I REALLY resent feeling like I am responsible for my SCs in any way shape or form. Both of my SCs have two living parents each who are responsible for them just like most other children in this world, and it is not MY fault if these parents aren't doing the job. I have two children of my own I'm responsible for, & I've worked very hard to make sacrifices to provide and care for MY children, not anyone else's. I don't feel like anyone else's children except my own have any right to benefit from the fruits of my labor unless I CHOOSE this, & I would NEVER CHOOSE this at my children's cost.

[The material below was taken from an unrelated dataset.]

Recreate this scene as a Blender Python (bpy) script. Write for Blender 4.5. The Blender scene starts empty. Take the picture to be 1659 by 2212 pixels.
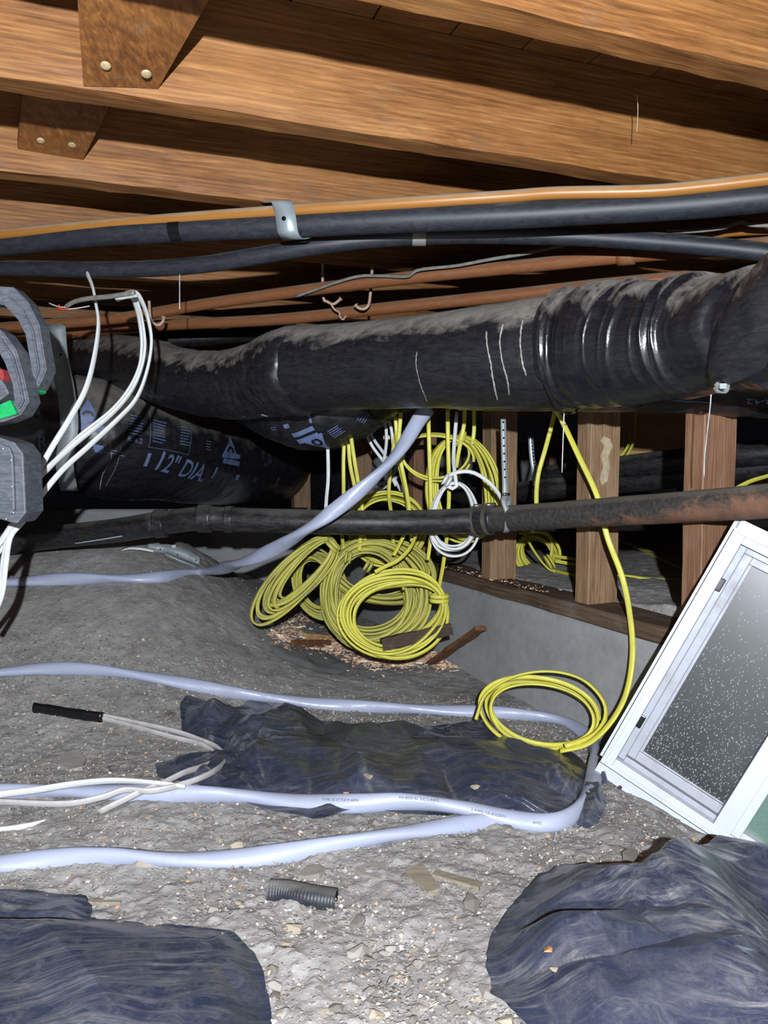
import bpy, bmesh, math, random
import numpy as np
from mathutils import Vector, Matrix
from mathutils.bvhtree import BVHTree

# ------------------------------------------------------------------ camera, world, lights, exposure
SC = bpy.context.scene
COL = SC.collection
W, H, FPX = 1659.0, 2212.0, 1660.0
PITCH = math.radians(3.65)
CAM = Vector((0.0, 0.0, 0.62))
cd = bpy.data.cameras.new('camera')
cam = bpy.data.objects.new('camera', cd); COL.objects.link(cam)
cam.location = CAM
cam.rotation_euler = (math.pi / 2 - PITCH, 0, 0)
cd.sensor_fit = 'VERTICAL'; cd.sensor_height = 36.0; cd.lens = 36.0 * FPX / H
cd.clip_start = 0.02; cd.clip_end = 60
SC.camera = cam

world = bpy.data.worlds.new('world'); SC.world = world; world.use_nodes = True
world.node_tree.nodes['Background'].inputs[0].default_value = (0.55, 0.62, 0.8, 1)
world.node_tree.nodes['Background'].inputs[1].default_value = 0.003

def lamp(name, loc, power, radius, color):
    l = bpy.data.lights.new(name, 'POINT'); l.energy = power; l.shadow_soft_size = radius; l.color = color
    o = bpy.data.objects.new(name, l); COL.objects.link(o); o.location = loc
    return o
lamp('hand_lamp', (0.02, -0.38, 0.785), 365.0, 0.012, (0.88, 0.94, 1.0))

SC.view_settings.view_transform = 'Standard'
SC.view_settings.look = 'None'
SC.view_settings.gamma = 1.0
SC.view_settings.use_curve_mapping = False
SC.view_settings.exposure = 0.0

# ------------------------------------------------------------------ helpers
rng = np.random.default_rng(7)
random.seed(5)
FWD = Vector((0, math.cos(PITCH), -math.sin(PITCH)))
UP = Vector((0, math.sin(PITCH), math.cos(PITCH)))
RT = Vector((1, 0, 0))

def rdir(px, py):
    return FWD + RT * ((px - W / 2) / FPX) - UP * ((py - H / 2) / FPX)
def P(px, py, Y):
    d = rdir(px, py); return CAM + d * (Y / d.y)

def smooth(a, b, x):
    t = np.clip((x - a) / (b - a), 0, 1); return t * t * (3 - 2 * t)

def _hash(ix, iy, iz, seed):
    h = (ix.astype(np.int64) * 374761393 + iy.astype(np.int64) * 668265263 + iz.astype(np.int64) * 2147483647 + seed * 974711) & 0xffffffff
    h = ((h ^ (h >> 13)) * 1274126177) & 0xffffffff
    h = ((h ^ (h >> 16)) * 2246822519) & 0xffffffff
    return ((h ^ (h >> 15)) & 0xffffff) / float(0xffffff)
def noise(x, y, z=None, seed=0):
    x = np.asarray(x, float); y = np.asarray(y, float)
    z = np.zeros_like(x) if z is None else np.asarray(z, float) + np.zeros_like(x)
    x0, y0, z0 = np.floor(x), np.floor(y), np.floor(z)
    fx, fy, fz = x - x0, y - y0, z - z0
    fx = fx * fx * (3 - 2 * fx); fy = fy * fy * (3 - 2 * fy); fz = fz * fz * (3 - 2 * fz)
    r = 0
    for i in (0, 1):
        for j in (0, 1):
            for k in (0, 1):
                w = (fx if i else 1 - fx) * (fy if j else 1 - fy) * (fz if k else 1 - fz)
                r = r + w * _hash(x0 + i, y0 + j, z0 + k, seed)
    return r * 2 - 1
def fbm(x, y, z=None, seed=0, octaves=4):
    a, s, r = 1.0, 1.0, 0
    for o in range(octaves):
        r = r + a * noise(np.asarray(x) * s, np.asarray(y) * s, None if z is None else np.asarray(z) * s, seed + o * 17)
        a *= .5; s *= 2.03
    return r

def mesh_np(name, V, quads=None, tris=None, smooth_shade=True):
    V = np.asarray(V, np.float32)
    me = bpy.data.meshes.new(name)
    nq = 0 if quads is None else len(quads); nt = 0 if tris is None else len(tris)
    loops = []; starts = []; 
    if nq: loops.append(np.asarray(quads, np.int32).ravel()); starts.append(np.arange(nq) * 4)
    if nt: loops.append(np.asarray(tris, np.int32).ravel()); starts.append(np.arange(nt) * 3 + nq * 4)
    loops = np.concatenate(loops); starts = np.concatenate(starts).astype(np.int32)
    me.vertices.add(len(V)); me.vertices.foreach_set('co', V.ravel())
    me.loops.add(len(loops)); me.loops.foreach_set('vertex_index', loops)
    me.polygons.add(nq + nt); me.polygons.foreach_set('loop_start', starts)
    me.polygons.foreach_set('use_smooth', np.full(nq + nt, smooth_shade))
    me.update(calc_edges=True); me.validate()
    return me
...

When my H CHOOSES his responsibilities to SD OVER his responsibilities to OUR child, as though he has some sort of "right" to make this choice simply because he finally chose a mother for one of his children who actually cates enough about her children & their needs to put them above her own, I RESENT this GREATLY, & this makes me less interested in making anything "easy" for H when it comes to accommodating him or SD is my home. Instead I feel used & unappreciated, & I don't think H deserves any kind of "reward" for the things that he DOES do to help me care for OUR child because that is HIS CHILD TOO & he is SUPPOSED to do those things!

Now as for my BS, well, H "claims" to love him as his own since he's been "Daddy" since BS6 was <1yo, but I DO always acknowledge & appreciate the help H gives me in caring for him because he doesn't "HAVE" to, even though he seems to pick & choose what he "wants" to do there too, & for some reason CHOOSES more often than not to be the "heavy" in that scenario.

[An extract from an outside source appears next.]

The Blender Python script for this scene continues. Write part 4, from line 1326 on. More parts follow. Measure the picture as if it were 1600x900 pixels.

Anyway, I know it may seem "petty" to some of you, but I am just irritated by the mere presence of SD simply because sheis treated better than my BSs even though she's done absolutely nothing to "deserve" it.

I dunno. I love H, but of course love is not enough. I don't know why it's so hard for me to let "us" go even though I know it's what would be best for ALL involved (then MY BSs would get "fun guilty Daddy"!")

Comments

pre_heated's picture

I know what you mean by the difficulty of letting go of 'us'. I know my boyfriend and his kid would be better off without me and i would have an easier time without them. But that love thing is tricky, I can't let go either. I feel like how can I leave him if my reason is "he's too good of a father" but your situation is my biggest fear and is why I don't have kids with the man. So the best I can say is that I feel your situation and wish you all the luck in the world. And just try to keep the lines of communication open. Best wishes

mommylove's picture

I don't. He's welcome not to, he's also welcome to leave MY home if he doesn't want to help care for my child. He knows how I feel about all this and yet he stays. I'm not holding him hostage - quite the contrary really.

Anymore questions?

Snowflake's picture

It really seems hairy in blended families that way doesn't it? That the other parent is wondering why we don't love thier kids as much as our own... YET they don't love ours the same way at all as well. :O Perhaps if DH wanted you to feel less resentment and feel more for his daughter... then perhaps he should treat your little guy the same.

My Dh was TELLING me but he never showed that he loved my bio-kids like his own. Yeah right! After the last time they were here I was so ANGRY at the way he acted while they were here, that the next time I visited my kids - it was at my ex's home. That has been twice now.

I think he should think of his own feelings on the way he felt for my kids when they were here. And then stop wondering why I am not all excited about when we get to see his kids from his ex-troll errrr I mean ex-wife.